Een uur of 3 voor de profs kwamen ook de juniores en nieuwelingen over de meet van de Brabantse Pijl. Zij hadden er 9 ronden en in totaal ruim 46 km opzitten, en ondanks de hellingen kwam het toch tot een sprint. “Sprinten is dan wel mijn sterkste wapen, eigenlijk had ik niet verwacht hier voor de 1e plaats te kunnen spurten”, doet Anna van Wersch haar wedstrijdverhaal.”

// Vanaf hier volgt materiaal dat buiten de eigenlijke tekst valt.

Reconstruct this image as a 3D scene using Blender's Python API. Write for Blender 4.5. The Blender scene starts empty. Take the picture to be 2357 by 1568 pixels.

Een kleine 50 rensters stonden aan de start in Overijse, maar er werd aanvankelijk weinig echt koers gemaakt. Zowaar tot tevredenheid van de latere winnares. “Klimmen is mijn grootste werkpunt”, bekent ze. “Na elke helling hing ik helemaal achteraan en soms scheelde het niets of ik lag er echt af. Goed dus dat er niet te snel werd gereden. Door het feit ook dat ik heel goed bochten kan inschatten en aansnijden, kon ik in de afdaling telkens terug aansluiting maken bij het peloton.”
Shirin geklopt
De aankomst lag net achter de laatste beklimming van de Schavei. “Ik wist dat ik in die laatste ronde en zeker voor de laatste keer die Schavei toch voorin moest zitten om te kunnen meesprinten voor de zege”, lacht Anna van Wersch. “Ik moest constant harken om een positie vooraan te houden, maar dat lukte met veel moeite dan toch. In de laatste rechte lijn kwam eerst een Russisch meisje langs me voorbij en vervolgens ook Shirin van Anrooij (het Nederlandse supertalent, lees HIER, red). Dat ik daar uiteindelijk nog over kon, is gewoon fantastisch.”
Zoals gezegd is klimmen nog het grootste werkpunt voor Van Wersch. “Ik ben beginnen fietsen op mijn 6 à 7 jaar”, vertelt ze. “Echt veelbelovend was het allemaal niet. Er waren tijden dat ik 3 keer gedubbeld werd. Maar ik werd elk jaar toch een beetje beter. Winnen was me tot vandaag nog nooit gelukt, dus ik ben wel heel erg blij, natuurlijk. Naar de toekomst toe wil ik vooral een allroundster worden, dus aan dat klimmen moet ik werken. Maar met het verfijnen van mijn sprint ga ik ook al iets kunnen bereiken, hoop ik.”